Sufficient statistic for normal distribution by a bijective map

Question

For $X_i$~$\mathcal{N}(\mu,\sigma^2)$, I know that since $T=(\Sigma^{n}_{i=1}x_i,\Sigma^{n}_{i=1}x_i^2)$ is a sufficient statistic for $(\mu,\sigma^2)$, $\bar{T}=(\bar{X}_n,S_n^2)$ ($\bar{X}_n$ is the sample mean and $S_n^2$ is the sample variance) is also a sufficient statistic for $(\mu,\sigma^2)$ since there is a bijective map from $T$ to $\bar{T}$. However, is $\dot{T}=(\bar{X}_n,S_n^2,X_1^2)$ also a sufficient statistic? And can I find a bijective map between one of the sufficient statistics to $\dot{T}$?

Answer 1

Such a bijection exists only for minimally sufficient statistics. It follows from the factorization theorem that if $S$ is sufficient, and $S'$ is minimally sufficient, then $S'=f(S)$ for some $f$. If $S_1$ and $S_2$ are minimally sufficient, then there must exist an $f_1$ so that $S_1=f_1(S_2)$, and an $f_2$ so that $S_2=f_2(S_1)$. $f_1$ and $f_2$ are hence bijective (and are eachother's inverse).

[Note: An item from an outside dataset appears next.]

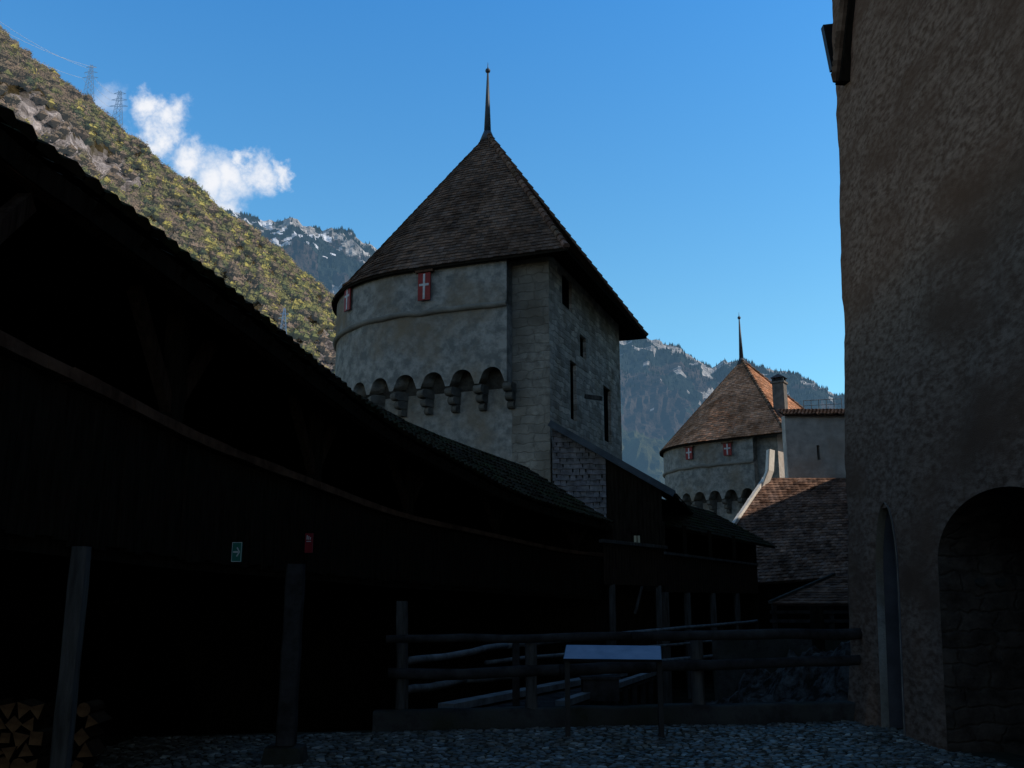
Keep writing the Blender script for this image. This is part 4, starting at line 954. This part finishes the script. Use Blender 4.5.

We may show that $\dot{T}$ is not minimally sufficient. Notice that there cannot be a function that return $\cdot{T}$ from $T$, since we may change $X_1$ and $X_2$ so that $T$ remains the same but $\cdot{T}$ changes. As such no bijection exists between it and any other minimally sufficient statistic.